• **Task brief**: Print the lines of the data, starting with the first, up to and including the line where "COL = sc.collection" appears.

[START OF Data for this exercise]

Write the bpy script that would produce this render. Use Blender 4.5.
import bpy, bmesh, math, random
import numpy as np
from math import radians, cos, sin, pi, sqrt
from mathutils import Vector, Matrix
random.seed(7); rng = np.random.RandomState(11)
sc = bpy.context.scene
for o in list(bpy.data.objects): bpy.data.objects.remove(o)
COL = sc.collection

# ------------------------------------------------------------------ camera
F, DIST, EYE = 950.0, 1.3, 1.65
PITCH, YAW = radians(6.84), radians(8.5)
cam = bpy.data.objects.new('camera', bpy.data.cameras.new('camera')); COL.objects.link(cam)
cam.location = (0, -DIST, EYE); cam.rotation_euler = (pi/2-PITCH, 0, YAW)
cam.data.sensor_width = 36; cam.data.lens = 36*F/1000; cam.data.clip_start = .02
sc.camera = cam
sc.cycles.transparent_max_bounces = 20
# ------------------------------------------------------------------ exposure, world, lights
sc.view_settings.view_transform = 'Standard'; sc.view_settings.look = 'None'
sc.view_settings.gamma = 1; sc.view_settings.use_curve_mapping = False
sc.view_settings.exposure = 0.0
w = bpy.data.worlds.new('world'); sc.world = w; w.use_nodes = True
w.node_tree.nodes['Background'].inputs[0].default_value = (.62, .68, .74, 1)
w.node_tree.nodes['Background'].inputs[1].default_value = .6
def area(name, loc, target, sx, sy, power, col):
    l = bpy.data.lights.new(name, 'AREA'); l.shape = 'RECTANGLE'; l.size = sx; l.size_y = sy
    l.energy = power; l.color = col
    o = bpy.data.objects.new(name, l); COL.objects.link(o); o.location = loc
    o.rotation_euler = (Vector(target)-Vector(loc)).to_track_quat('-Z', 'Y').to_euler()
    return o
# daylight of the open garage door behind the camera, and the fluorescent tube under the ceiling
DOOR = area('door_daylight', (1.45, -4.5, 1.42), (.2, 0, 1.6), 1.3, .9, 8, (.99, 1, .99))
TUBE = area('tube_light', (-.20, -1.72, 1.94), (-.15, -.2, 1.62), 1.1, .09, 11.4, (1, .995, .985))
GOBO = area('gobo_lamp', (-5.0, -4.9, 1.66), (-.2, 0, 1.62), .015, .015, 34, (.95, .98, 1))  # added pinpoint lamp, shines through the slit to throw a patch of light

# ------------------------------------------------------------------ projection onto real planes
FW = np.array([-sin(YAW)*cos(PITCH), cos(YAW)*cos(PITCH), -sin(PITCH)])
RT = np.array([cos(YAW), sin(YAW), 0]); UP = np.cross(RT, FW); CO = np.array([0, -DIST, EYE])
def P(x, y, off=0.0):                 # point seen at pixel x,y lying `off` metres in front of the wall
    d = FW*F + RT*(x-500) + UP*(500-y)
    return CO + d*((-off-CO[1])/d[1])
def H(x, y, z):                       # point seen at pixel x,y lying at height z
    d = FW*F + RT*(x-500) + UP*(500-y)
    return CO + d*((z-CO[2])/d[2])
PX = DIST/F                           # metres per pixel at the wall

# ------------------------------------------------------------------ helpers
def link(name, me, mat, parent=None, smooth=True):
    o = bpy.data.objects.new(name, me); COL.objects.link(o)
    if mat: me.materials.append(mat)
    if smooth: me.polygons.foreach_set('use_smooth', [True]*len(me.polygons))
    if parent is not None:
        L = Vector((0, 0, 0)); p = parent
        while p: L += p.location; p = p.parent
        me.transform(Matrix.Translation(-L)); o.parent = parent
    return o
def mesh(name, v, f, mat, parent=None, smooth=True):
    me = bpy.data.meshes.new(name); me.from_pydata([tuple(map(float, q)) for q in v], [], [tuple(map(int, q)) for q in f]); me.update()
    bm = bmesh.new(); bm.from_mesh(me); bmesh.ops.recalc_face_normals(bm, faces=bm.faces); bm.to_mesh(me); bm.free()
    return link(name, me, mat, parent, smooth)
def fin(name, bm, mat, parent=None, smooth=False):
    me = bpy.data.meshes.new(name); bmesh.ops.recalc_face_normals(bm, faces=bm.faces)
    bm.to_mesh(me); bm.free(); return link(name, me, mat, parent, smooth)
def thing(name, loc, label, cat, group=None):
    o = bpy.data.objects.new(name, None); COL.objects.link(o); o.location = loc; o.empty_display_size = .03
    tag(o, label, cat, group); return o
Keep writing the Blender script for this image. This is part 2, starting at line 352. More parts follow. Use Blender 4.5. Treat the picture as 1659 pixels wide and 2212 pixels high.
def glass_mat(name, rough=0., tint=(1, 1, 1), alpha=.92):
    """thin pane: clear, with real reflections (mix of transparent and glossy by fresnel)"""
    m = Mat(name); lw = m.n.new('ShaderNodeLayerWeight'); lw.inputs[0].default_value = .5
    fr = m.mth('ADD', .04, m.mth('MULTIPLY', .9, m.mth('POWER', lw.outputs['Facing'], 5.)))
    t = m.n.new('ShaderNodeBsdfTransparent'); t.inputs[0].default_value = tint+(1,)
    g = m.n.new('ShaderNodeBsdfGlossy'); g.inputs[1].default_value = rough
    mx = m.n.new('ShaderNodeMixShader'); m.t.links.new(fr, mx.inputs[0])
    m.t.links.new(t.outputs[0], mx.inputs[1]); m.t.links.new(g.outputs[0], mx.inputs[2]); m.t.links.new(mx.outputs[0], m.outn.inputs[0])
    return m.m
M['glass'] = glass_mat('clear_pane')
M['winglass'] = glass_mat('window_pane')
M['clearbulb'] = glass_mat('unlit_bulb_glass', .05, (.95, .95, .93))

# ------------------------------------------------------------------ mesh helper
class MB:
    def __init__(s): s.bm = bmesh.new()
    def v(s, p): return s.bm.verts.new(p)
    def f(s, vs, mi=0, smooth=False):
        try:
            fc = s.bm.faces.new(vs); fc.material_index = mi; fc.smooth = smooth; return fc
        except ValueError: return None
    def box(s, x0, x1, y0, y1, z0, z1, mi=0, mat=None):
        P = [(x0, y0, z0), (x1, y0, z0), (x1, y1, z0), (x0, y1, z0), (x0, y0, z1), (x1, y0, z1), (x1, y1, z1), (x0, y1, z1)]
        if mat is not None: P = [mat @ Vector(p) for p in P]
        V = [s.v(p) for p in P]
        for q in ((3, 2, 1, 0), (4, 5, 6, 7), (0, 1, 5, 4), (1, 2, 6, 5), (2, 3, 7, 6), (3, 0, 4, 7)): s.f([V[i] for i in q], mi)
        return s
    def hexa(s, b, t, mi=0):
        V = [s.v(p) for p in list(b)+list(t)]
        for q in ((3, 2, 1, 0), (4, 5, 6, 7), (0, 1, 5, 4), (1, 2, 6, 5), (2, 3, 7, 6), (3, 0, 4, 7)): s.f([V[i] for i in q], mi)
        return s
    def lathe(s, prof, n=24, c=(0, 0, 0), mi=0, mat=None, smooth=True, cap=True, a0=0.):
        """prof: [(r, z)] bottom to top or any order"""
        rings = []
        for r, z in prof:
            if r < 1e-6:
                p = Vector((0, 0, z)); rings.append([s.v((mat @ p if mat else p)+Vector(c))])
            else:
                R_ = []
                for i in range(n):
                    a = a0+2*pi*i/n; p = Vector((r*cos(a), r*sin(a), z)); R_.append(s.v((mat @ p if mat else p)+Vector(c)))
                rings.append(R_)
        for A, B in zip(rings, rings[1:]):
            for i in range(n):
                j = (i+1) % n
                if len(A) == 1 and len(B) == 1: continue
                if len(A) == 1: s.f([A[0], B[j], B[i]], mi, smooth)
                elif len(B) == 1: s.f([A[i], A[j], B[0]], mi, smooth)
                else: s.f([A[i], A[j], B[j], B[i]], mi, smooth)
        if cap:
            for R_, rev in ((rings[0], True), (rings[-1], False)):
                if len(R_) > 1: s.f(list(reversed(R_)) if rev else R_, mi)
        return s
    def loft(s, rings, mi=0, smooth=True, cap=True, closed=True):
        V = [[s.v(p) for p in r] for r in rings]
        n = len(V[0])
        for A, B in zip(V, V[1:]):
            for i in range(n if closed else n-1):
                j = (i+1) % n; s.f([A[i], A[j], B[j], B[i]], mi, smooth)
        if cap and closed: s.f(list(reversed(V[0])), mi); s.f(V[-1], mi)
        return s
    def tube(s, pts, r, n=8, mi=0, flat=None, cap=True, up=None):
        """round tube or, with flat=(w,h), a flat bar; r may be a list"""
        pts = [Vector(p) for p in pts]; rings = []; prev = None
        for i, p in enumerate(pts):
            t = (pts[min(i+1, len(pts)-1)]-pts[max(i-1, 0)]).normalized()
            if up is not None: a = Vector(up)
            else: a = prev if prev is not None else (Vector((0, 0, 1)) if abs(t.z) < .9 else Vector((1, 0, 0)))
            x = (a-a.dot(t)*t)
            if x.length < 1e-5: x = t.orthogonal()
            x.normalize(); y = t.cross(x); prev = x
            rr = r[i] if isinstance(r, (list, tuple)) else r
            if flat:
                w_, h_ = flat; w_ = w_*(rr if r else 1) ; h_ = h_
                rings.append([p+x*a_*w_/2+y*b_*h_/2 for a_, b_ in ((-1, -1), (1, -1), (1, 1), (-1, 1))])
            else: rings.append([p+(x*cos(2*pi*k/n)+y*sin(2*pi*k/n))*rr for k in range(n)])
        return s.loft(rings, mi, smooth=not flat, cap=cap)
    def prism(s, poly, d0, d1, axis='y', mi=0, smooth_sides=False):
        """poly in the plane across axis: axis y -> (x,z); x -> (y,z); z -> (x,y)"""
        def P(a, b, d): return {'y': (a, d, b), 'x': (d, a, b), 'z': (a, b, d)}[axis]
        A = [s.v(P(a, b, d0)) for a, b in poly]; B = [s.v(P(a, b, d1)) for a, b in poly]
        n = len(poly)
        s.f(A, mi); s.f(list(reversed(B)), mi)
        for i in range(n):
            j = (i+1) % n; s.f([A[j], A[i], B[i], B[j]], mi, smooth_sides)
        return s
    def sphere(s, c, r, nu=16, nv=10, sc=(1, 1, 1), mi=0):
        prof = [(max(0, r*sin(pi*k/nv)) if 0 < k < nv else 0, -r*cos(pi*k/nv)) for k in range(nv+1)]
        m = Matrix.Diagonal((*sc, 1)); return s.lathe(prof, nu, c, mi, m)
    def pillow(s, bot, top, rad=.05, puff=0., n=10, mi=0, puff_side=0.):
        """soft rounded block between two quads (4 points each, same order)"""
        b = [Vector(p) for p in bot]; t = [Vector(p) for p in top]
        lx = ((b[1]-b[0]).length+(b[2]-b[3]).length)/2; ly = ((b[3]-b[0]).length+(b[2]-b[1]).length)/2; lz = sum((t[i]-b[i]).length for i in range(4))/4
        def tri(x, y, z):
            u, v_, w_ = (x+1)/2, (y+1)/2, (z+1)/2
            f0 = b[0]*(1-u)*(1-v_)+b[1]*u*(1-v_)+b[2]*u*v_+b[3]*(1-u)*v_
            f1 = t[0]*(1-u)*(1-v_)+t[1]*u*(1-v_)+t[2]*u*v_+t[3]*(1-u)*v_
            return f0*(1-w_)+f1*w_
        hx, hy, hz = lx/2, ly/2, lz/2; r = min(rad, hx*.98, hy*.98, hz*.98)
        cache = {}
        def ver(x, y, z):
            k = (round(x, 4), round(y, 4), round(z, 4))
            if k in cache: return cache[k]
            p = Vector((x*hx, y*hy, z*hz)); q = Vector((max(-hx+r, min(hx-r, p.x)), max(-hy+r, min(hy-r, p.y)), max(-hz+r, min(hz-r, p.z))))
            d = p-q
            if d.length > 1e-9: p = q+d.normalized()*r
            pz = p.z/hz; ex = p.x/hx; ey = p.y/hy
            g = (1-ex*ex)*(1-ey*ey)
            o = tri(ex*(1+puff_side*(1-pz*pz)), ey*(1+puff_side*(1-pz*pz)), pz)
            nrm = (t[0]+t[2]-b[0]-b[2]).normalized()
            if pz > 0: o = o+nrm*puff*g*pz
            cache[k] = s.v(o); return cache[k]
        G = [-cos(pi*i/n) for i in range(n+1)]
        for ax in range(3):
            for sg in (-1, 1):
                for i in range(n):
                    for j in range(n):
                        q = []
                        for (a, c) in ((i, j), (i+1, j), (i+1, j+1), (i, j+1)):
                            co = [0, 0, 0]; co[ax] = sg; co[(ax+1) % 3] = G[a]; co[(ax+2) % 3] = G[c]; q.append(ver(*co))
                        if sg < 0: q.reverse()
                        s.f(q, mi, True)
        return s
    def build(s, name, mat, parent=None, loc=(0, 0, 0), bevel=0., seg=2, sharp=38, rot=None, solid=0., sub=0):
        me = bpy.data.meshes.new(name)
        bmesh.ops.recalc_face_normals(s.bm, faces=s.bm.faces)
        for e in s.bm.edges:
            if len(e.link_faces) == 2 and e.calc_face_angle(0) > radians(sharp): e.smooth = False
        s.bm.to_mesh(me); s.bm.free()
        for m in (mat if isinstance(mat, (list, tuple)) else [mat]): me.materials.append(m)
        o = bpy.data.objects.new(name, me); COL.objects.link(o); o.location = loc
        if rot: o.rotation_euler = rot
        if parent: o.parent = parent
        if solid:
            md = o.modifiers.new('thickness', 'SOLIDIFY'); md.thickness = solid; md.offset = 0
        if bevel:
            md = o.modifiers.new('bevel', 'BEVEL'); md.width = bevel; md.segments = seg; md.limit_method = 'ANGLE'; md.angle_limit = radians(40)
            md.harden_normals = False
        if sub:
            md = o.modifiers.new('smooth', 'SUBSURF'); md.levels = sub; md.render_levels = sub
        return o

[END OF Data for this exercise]

• **Result for this task**:
Write the bpy script that would produce this render. Use Blender 4.5.
import bpy, bmesh, math, random
import numpy as np
from math import radians, cos, sin, pi, sqrt
from mathutils import Vector, Matrix
random.seed(7); rng = np.random.RandomState(11)
sc = bpy.context.scene
for o in list(bpy.data.objects): bpy.data.objects.remove(o)
COL = sc.collection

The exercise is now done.